Reinhard Ammon, Raitersaich:

"Ich bewirtschafte unseren Hof in zehnter Generation. Vor drei Jahren habe ich auf Ökolandbau umgestellt. Wäre ich jetzt derjenige in der Familie, der den Betrieb aufgeben müsste, wäre das hart. Doch das Werk in Raitersaich wäre tatsächlich mein Aus. Über 16 Hektar Fläche gingen für mich verloren, von den 21 verbleibenden Hektar kann ich nicht leben. Als Biobetrieb kann ich auch nicht einfach konventionell bewirtschaftete Flächen übernehmen, um meinen Fenchel, Hanf, die Sonnenblumen und Soja anzubauen – ganz abgesehen davon, dass weit und breit sowieso keine Flächen zu pachten sind. Wenn wir Bauern zusammenhalten, kann sich die Bahn an uns die Zähne ausbeißen. Und schlimmstenfalls, sollte es tatsächlich dazu kommen, dass wir enteignet werden sollen, können wir auch noch klagen."
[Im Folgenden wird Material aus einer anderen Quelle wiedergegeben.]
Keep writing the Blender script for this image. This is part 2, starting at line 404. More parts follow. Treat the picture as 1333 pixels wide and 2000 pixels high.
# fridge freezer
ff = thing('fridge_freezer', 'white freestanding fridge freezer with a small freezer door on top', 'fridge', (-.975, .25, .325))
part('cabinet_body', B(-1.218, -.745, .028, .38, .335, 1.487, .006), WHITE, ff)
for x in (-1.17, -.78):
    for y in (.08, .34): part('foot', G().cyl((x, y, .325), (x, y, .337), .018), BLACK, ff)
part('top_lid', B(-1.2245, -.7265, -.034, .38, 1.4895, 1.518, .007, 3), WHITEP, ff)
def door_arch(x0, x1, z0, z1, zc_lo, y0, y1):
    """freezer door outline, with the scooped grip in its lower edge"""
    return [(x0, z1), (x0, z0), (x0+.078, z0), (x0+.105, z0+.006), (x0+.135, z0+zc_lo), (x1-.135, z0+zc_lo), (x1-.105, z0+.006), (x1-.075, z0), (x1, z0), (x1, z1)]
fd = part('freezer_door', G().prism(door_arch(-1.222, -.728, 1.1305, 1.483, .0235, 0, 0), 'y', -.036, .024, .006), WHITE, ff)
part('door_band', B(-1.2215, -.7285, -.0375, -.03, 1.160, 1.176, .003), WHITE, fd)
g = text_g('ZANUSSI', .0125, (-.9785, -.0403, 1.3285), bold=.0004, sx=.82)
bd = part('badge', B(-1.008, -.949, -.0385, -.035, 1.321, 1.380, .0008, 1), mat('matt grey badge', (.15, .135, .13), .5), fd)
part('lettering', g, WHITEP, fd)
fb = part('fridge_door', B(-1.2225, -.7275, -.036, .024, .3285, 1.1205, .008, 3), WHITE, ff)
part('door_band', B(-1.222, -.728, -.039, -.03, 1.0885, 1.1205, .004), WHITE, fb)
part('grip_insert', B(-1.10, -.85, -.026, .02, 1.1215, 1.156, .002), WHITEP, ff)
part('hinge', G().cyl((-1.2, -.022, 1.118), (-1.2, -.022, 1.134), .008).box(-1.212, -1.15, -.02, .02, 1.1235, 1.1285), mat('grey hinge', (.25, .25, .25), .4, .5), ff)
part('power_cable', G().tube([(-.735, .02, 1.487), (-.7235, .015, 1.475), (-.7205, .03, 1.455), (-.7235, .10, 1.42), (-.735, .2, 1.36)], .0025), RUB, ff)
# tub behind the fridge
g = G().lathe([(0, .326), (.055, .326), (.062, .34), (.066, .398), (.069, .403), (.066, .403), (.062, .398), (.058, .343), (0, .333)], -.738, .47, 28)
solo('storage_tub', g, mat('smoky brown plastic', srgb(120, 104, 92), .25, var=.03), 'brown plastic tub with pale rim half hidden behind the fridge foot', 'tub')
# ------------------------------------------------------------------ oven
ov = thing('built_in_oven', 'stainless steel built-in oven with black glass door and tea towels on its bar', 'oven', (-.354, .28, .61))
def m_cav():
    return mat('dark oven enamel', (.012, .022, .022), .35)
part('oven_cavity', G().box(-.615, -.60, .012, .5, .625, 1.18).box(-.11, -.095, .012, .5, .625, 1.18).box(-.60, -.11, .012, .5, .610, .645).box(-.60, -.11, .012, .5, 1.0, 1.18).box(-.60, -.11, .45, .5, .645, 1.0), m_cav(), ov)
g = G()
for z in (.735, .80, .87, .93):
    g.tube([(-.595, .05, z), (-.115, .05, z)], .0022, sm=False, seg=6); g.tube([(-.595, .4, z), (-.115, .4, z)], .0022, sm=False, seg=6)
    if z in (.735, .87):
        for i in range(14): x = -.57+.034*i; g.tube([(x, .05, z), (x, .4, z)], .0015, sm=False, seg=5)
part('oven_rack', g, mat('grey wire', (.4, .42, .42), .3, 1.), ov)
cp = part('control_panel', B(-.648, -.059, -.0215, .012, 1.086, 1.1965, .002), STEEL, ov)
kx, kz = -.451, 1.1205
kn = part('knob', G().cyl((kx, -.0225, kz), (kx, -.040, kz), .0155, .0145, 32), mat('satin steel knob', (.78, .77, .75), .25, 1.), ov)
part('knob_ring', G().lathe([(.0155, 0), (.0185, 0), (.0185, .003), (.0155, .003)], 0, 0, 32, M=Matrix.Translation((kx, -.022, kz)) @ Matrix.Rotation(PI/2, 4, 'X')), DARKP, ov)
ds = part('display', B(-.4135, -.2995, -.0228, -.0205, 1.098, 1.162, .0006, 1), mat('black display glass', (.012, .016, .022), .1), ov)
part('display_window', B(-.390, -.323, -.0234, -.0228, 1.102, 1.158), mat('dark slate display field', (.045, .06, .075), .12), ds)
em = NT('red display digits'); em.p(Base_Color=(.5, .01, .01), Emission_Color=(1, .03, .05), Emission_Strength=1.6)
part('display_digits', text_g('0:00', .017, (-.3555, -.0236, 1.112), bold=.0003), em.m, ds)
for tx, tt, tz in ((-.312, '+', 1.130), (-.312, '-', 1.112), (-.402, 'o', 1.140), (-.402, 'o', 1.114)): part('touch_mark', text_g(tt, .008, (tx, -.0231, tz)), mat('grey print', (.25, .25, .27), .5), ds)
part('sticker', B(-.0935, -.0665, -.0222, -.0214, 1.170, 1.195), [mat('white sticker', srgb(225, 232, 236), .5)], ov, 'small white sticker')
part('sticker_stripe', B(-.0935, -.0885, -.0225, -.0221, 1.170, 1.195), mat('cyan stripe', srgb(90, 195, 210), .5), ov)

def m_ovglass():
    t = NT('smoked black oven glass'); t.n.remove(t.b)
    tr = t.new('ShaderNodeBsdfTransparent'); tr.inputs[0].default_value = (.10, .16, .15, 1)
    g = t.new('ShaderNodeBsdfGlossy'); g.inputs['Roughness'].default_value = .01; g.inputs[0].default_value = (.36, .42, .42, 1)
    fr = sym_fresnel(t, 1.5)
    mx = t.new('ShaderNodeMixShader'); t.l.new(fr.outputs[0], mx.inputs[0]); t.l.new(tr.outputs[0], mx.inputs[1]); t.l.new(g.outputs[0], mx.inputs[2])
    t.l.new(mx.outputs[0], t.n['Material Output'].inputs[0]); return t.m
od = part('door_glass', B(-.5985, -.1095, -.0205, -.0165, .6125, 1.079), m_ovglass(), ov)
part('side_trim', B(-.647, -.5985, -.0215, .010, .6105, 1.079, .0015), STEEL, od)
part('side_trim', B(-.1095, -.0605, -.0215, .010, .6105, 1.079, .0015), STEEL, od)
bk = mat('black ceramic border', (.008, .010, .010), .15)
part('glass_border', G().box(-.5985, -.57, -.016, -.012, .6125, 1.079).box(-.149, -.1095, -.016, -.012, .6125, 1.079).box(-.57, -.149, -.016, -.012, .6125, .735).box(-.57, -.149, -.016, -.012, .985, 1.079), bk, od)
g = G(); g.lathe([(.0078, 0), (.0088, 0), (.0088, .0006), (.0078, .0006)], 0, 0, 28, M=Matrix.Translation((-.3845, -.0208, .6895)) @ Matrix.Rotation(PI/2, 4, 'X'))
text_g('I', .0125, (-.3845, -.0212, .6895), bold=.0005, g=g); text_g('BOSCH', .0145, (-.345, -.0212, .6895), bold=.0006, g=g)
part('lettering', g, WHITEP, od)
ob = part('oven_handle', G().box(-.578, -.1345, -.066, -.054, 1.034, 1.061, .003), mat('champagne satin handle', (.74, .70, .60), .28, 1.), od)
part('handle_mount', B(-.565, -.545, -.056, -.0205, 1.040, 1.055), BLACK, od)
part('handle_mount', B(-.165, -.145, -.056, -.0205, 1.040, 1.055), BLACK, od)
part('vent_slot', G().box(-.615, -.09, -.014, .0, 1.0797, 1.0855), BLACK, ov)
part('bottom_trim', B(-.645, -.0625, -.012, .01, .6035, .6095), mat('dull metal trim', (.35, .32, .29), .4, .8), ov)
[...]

"Wir wollen keinen Verschiebebahnhof", sagt Straußberger, an allen anderen Standorten sei die Situation für die Betroffenen auch nicht besser. Aber wenn Bayerns Ministerpräsident Markus Söder beim Standort Altenfurt/Fischbach "Bauchgrimmen" habe (so ist es überliefert), müsse das für Raitersaich genauso gelten.

"Wir haben hier zwar keinen Wald in der Dimension des Reichswalds, aber das betroffene Waldstück ist eines der größten zusammenhängende Forstgebiete in unserer Region und unersetzbar in puncto Klimawandel und Natur", so Straußberger.

Er und die Landwirte von Raitersaich sehen die Staatsregierung in der Pflicht: Das aktuelle Verfahren für die Standortsuche müsse gestoppt und auf Basis einer deutlich flächensparenderen Planung neu aufgerollt werden. "Und dann sollte die Bahn als eine der größten Grundstückseigentümerinnen der Republik sich doch bitteschön zuerst mal auf ihren eigenen Flächen umsehen, statt ihre Industrieanlage aufs Umland abzuwälzen", sagt Straußberger unter Baumwipfeln und dem Applaus der Raitersaicher Landwirte.